Every youthful soul hears this cry day and night, and quivers to hear it: for she divines the sum of happiness that has been from eternity destined for her, if she think of her true deliverance; and towards this happiness she can in no wise be helped, so long as she lies in the chains of Opinion and of Fear. And how comfortless and unmeaning may life become without this deliverance! There is no more desolate or Ishmaelitish creature in nature than the man who has broken away from his true [Pg 105] genius, and does nothing but peer aimlessly about him. There is no reason to attack such a man at all, for he is a mere husk without a kernel, a painted cloth, tattered and sagging, a scarecrow ghost, that can rouse no fear, and certainly no pity.
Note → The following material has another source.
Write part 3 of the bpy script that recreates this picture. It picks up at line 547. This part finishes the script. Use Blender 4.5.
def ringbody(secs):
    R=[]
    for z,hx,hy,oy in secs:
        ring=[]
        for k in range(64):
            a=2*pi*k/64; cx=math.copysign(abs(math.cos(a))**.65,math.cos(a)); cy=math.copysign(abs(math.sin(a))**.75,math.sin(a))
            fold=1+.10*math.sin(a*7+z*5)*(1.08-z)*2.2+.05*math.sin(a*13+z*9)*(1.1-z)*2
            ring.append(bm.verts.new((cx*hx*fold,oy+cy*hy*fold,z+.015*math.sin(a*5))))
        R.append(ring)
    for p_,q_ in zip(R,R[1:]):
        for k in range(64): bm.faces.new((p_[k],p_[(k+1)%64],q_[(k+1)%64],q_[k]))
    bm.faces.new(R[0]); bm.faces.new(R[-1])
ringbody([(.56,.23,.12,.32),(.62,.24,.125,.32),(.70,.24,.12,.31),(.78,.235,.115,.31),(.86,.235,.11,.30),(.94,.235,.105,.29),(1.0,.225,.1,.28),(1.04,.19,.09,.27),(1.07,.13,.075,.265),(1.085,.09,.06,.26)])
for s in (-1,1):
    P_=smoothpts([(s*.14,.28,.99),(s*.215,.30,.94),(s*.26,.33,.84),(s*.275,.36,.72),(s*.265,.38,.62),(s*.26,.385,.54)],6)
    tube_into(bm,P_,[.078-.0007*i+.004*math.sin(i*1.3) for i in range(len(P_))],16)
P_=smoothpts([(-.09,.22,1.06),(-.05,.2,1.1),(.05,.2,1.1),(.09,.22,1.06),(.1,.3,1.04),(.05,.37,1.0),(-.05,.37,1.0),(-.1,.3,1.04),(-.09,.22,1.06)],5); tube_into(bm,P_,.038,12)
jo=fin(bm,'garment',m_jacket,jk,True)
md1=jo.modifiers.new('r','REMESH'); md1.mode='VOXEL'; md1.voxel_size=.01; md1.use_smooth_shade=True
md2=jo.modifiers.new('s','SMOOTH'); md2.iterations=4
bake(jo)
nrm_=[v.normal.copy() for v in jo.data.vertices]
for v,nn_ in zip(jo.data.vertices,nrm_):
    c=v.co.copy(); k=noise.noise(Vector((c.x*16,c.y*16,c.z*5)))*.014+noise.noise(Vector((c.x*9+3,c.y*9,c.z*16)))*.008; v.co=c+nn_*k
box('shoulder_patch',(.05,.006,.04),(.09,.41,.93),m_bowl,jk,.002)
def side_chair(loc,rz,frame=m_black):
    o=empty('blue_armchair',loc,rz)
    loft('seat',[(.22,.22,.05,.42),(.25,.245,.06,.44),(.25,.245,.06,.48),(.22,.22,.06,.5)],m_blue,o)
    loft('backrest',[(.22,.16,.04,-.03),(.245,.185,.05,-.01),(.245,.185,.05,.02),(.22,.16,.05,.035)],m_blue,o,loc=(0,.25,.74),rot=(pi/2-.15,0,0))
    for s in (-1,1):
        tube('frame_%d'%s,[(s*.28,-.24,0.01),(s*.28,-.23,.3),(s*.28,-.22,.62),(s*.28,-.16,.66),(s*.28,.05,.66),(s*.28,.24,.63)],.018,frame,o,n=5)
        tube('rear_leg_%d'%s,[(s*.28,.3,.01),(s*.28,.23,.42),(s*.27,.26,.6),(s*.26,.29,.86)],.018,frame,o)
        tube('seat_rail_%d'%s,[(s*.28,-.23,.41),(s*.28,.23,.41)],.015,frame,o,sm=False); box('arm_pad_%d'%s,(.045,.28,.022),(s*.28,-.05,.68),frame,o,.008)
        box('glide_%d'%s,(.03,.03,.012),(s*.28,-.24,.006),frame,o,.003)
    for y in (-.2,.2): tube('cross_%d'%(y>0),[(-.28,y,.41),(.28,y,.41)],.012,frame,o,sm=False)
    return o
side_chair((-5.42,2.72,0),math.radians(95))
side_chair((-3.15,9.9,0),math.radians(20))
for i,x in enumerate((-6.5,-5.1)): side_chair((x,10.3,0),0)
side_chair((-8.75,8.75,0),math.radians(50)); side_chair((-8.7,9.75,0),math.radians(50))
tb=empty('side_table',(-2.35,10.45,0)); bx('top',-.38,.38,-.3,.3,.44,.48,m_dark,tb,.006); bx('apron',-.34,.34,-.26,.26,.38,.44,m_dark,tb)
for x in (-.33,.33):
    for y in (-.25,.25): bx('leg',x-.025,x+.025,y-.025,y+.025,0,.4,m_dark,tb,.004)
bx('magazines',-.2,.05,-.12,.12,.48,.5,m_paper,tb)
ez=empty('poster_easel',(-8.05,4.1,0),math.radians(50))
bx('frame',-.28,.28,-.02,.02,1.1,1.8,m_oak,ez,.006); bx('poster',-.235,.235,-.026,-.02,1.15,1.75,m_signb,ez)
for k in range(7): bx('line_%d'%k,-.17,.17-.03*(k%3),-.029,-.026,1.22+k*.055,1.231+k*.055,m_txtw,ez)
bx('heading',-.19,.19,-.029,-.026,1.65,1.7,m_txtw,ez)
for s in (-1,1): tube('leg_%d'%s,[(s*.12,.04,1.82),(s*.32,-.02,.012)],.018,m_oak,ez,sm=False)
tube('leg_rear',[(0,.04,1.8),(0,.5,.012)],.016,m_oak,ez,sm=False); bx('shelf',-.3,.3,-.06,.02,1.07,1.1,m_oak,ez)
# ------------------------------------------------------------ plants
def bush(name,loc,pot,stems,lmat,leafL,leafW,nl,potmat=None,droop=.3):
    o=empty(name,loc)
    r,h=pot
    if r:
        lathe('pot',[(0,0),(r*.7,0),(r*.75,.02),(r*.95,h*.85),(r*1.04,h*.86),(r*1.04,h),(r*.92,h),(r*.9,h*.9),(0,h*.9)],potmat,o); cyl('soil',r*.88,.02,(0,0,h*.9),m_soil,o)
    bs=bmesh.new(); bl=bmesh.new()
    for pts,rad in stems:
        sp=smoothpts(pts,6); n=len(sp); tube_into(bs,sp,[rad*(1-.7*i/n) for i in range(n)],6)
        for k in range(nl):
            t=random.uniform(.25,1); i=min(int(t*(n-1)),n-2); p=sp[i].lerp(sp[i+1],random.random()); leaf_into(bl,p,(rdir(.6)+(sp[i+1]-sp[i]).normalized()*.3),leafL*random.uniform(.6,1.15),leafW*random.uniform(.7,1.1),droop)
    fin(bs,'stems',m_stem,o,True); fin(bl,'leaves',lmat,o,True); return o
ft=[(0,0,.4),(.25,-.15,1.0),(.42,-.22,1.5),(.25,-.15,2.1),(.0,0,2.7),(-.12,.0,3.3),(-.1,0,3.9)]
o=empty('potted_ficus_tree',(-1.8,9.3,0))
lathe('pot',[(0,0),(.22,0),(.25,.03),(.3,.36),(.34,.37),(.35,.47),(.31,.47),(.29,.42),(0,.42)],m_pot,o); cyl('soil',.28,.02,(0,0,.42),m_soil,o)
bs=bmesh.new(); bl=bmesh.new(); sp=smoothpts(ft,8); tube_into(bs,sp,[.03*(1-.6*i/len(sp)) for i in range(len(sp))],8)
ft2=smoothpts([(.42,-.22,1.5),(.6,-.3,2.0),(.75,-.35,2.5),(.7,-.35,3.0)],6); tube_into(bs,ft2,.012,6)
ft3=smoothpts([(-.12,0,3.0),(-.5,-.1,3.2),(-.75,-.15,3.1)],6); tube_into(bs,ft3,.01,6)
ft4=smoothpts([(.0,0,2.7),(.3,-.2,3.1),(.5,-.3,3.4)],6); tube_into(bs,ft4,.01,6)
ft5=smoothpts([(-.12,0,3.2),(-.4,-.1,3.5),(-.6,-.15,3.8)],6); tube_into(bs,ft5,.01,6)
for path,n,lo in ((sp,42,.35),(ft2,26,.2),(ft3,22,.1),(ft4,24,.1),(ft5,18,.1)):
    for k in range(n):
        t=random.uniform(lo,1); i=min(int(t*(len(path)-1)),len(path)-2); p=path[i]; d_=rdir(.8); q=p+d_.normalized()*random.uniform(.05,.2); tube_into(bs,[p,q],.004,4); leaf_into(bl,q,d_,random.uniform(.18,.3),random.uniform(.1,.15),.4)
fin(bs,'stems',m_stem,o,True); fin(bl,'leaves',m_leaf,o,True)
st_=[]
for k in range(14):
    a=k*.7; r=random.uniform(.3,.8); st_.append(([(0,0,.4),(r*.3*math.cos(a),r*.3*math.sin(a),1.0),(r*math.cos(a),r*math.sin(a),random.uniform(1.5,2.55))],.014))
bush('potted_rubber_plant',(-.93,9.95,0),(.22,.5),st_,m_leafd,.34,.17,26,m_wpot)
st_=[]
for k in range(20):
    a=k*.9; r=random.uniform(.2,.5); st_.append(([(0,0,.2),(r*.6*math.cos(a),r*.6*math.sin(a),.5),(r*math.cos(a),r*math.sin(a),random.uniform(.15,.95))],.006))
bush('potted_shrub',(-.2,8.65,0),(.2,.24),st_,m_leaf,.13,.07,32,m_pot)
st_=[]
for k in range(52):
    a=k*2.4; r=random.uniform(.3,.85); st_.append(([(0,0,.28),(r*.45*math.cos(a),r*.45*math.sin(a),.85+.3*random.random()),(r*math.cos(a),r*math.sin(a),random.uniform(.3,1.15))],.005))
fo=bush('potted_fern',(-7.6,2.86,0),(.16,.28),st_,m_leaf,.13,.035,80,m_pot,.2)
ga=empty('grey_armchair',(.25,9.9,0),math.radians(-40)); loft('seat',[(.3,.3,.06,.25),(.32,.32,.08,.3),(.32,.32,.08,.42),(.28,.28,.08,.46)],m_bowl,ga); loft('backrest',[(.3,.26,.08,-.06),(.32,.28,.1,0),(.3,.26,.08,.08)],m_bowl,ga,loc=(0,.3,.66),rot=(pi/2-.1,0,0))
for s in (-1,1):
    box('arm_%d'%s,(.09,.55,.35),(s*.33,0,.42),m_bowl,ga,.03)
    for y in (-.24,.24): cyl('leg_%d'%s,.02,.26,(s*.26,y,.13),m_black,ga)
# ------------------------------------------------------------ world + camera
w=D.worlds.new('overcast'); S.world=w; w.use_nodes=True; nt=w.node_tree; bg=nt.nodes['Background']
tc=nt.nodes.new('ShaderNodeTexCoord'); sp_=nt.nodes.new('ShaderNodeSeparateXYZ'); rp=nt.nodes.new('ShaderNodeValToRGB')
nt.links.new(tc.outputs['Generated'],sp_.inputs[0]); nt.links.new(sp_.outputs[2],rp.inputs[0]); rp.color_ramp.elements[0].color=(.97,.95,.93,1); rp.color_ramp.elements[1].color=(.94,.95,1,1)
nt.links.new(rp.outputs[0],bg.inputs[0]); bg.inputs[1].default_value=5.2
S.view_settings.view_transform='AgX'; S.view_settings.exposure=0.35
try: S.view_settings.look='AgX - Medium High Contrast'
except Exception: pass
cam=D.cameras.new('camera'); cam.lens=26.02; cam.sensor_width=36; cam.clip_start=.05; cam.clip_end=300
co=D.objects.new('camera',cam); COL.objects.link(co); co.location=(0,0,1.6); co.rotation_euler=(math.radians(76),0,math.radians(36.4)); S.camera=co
And though one be right in saying of a sluggard that he is “killing time,” yet in respect of an age that rests its salvation on public opinion,—that is, on private laziness,—one must be quite determined that such a time shall be “killed,” once and for all: I mean that it shall be blotted from life's true History of Liberty. Later generations will be greatly disgusted, when they come to treat the movements of a period in which no living men ruled, but shadow-men on the screen of public opinion; and to some far posterity our age may well be the darkest chapter of history, the most unknown because the least human. I have walked through the new streets of our cities, and thought how of all the dreadful houses that these gentlemen with their public opinion have built for themselves, not a stone will remain in a hundred years, and that the opinions of these busy masons may well have fallen with them. But how full of hope should they all be who feel that they are no citizens of this age! If they were, they would have to help on the work of “killing their time,” and of perishing with it,—when they wish rather to quicken the time to life, and in that life themselves to live.